Can Art Spur Social Change? A New Show at Gagosian Says ‘Yes’

·4-min read
Photo credit: Brett Beyer
Photo credit: Brett Beyer

Artist Linda Goode Bryant teamed up with architecture firm Diller Scofidio + Renfro for Are we really that different? an indoor urban farm that addresses food access.

Beginning in the 1970s, Swiss artist Joseph Beuys took a radical new idea out for a spin. He called it “social sculpture,” a medium that existed at the intersection of performance and participation, where anything could be art and anyone could be an artist. Beuys’s concept manifested in works like “7000 Oak Trees,” a five-year project beginning in 1982 to plant 7,000 trees in Kassel, Germany.

Photo credit: Quil Lemons/Courtesy Gagosian
Photo credit: Quil Lemons/Courtesy Gagosian

Artists, particularly during the 1990s, expanded on these theories and increasingly borrowed from fields like architecture, urban planning, and activism to create engaging new work commonly referred to as “social practice.”

Gagosian is revisiting community-oriented art once again, but through a distinctly Black lens. Curated by gallery director Antwaun Sargent and featuring a multidisciplinary lineup that includes Chicago-based artist Theaster Gates, filmmaker Linda Goode Bryant, Los Angeles artist Lauren Halsey, painter and organizer Rick Lowe, and architect David Adjaye, among others, “Social Works” locates community simultaneously in the abstract and the very physical: from Lowe’s large-scale paintings and collages on canvas to Adjaye’s first large-scale sculpture, Asaase (2021), a labyrinth of rammed-earth walls that visitors can actually walk through.

ELLE DECOR sat down with Sargent to talk about how Black artists today are utilizing space as a community-building tool.

Photo credit: Robert McKeever, courtesy Gagosian
Photo credit: Robert McKeever, courtesy Gagosian

ELLE DECOR: Why this exhibition in this moment?

Antwaun Sargent: The past year has been incredible in terms of helping us rethink our relationships to all sorts of spaces for a variety of reasons, but I stress that these artists exist in a lineage and a history. While some folks may have woken up to certain disparities a year ago, that has long been a part of the realities facing certain communities that these artists are coming from, and they’ve long negotiated that and done that work within their art practices. [The show] feels like it was made for this moment in some ways, and it is, but it’s also about acknowledging the longer-term engagement, and the labor and work of several generations of artists. This is a show that questions what social practice is and situates that in an intergenerational exchange.

ELLE DECOR: The works raise some really interesting points about the division between personal and public space.

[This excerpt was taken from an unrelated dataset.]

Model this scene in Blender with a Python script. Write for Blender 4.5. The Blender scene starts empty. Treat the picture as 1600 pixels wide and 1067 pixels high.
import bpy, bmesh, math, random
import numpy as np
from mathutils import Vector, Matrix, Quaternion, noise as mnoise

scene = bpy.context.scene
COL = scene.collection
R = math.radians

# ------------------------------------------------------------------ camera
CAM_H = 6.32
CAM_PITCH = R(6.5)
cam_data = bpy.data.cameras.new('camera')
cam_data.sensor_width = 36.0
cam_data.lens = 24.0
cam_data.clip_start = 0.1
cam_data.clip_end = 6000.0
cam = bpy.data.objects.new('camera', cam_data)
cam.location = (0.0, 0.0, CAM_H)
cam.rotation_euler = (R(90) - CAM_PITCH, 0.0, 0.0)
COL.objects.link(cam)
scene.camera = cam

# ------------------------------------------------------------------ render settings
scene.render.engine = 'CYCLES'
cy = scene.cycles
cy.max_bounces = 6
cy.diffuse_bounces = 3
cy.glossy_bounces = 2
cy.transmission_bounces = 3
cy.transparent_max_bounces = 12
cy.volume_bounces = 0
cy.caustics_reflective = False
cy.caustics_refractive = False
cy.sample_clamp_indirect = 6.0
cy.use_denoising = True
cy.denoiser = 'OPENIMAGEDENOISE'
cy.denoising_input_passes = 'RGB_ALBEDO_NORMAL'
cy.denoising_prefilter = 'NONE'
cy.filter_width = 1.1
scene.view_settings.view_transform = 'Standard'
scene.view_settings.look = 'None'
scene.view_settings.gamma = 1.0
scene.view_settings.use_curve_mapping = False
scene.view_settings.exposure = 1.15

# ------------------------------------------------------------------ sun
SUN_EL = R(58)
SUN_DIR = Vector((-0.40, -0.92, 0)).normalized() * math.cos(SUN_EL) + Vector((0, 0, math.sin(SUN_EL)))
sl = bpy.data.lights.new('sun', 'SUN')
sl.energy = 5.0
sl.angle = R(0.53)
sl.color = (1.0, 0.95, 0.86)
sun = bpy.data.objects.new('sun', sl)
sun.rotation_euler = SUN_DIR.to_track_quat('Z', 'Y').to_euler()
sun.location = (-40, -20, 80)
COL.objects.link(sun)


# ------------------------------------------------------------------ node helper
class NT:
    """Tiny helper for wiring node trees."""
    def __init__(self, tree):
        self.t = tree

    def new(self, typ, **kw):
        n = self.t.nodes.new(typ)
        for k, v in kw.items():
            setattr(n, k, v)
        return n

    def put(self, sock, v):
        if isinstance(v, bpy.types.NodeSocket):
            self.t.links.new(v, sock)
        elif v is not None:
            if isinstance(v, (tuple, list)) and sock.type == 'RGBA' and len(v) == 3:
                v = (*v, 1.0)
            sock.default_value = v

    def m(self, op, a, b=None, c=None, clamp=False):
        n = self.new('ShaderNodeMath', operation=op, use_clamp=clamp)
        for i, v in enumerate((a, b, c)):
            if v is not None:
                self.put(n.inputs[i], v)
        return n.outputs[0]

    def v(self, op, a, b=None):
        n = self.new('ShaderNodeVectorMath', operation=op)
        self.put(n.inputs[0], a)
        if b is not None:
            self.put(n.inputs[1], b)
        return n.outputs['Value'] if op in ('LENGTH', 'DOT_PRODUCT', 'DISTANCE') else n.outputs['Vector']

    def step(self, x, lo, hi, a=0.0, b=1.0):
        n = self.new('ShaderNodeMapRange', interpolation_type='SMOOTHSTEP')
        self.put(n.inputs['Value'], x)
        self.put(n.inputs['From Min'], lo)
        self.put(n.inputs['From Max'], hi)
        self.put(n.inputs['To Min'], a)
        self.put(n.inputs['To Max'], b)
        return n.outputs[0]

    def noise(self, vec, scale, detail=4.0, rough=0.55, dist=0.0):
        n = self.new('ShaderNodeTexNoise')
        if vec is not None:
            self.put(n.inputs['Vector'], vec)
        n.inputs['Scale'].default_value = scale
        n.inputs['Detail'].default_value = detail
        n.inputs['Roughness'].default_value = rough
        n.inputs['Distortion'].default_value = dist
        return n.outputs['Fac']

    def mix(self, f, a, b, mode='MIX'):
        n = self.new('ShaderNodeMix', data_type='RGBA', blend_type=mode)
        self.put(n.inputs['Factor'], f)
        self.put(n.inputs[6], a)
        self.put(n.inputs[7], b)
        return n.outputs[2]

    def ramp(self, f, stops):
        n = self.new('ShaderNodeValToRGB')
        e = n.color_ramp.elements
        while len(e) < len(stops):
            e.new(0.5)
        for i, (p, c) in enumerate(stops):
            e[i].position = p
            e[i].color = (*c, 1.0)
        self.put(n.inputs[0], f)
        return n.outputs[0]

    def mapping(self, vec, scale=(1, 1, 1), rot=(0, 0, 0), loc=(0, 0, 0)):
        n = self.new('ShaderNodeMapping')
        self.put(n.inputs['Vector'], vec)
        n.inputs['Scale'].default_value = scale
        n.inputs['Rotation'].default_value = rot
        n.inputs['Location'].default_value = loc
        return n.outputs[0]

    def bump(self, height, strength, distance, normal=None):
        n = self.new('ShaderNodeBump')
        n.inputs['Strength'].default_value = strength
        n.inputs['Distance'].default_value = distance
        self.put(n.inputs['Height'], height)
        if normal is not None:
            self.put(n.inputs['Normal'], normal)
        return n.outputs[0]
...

Lauren Halsey’s work with graffiti comes to mind—something that exists in public space but isn’t legible to everyone. It really highlights that disconnect between intention and interpretation, and I’m curious about the material effects that can have on communities.

AS: One of the things that is important in Lauren’s practice is this idea of thinking about the community from inside the community. When you consider the paintings in the exhibit and the vernacular signage and architecture that she brings into her practice, you think, Why haven’t those forms of making and designing been historically valued? People are making this kind of work and navigating space in this way—why can’t that be a part of the way that the community is revitalized or developed?

Photo credit: Robert McKeever
Photo credit: Robert McKeever

These vernacular uses of paint in the communities in L.A. where she lives are looked over as if they’re not worthy, not creative, not design. [Lauren’s] called this sort of work “FUBU” architecture, “For Us By Us” architecture; the spirit in which she creates is about Black empowerment though the imaginations of Black people.

Photo credit: Robert McKeever
Photo credit: Robert McKeever

ELLE DECOR: You also see similar lines of thinking in Rick Lowe’s exploration of “domino culture” (the social and community connections that come about through the game), that these Black ways of using space are not valued.

AS: What I love about the show is that there are all of these connections, but you don’t necessarily see them because they’re not one-to-one. So Rick is thinking about domino culture and he’s doing that through abstraction, and Lauren is processing similar thoughts through figurative installation. The languages are different, but they’re thinking about some of those same questions of the kind of lineages we choose to pave over.

Photo credit: Robert McKeever, courtesy Gagosian
Photo credit: Robert McKeever, courtesy Gagosian

ELLE DECOR: What do you see as the takeaway for white audiences versus Black audiences?

AS: The hope is that people will reflect on how they’re engaging the space and what privileges or prejudices happen or are enacted on them as they move through the space. That’s inherent. My primary concern, in terms of the audience, was thinking through the way that audiences can experience an exhibition—so you don’t just have a painting on a wall, you have sound that you may dance to, you have sculpture that you move through, you have a farm that you may take food from. You’re asked to do some of the work with your body in this exhibition, and I hope that helps folks consider the ways in which they move through the world.

“Social Works” is on view at 555 West 24th Street, New York City, through August 13, 2021. This interview has been edited and condensed for clarity.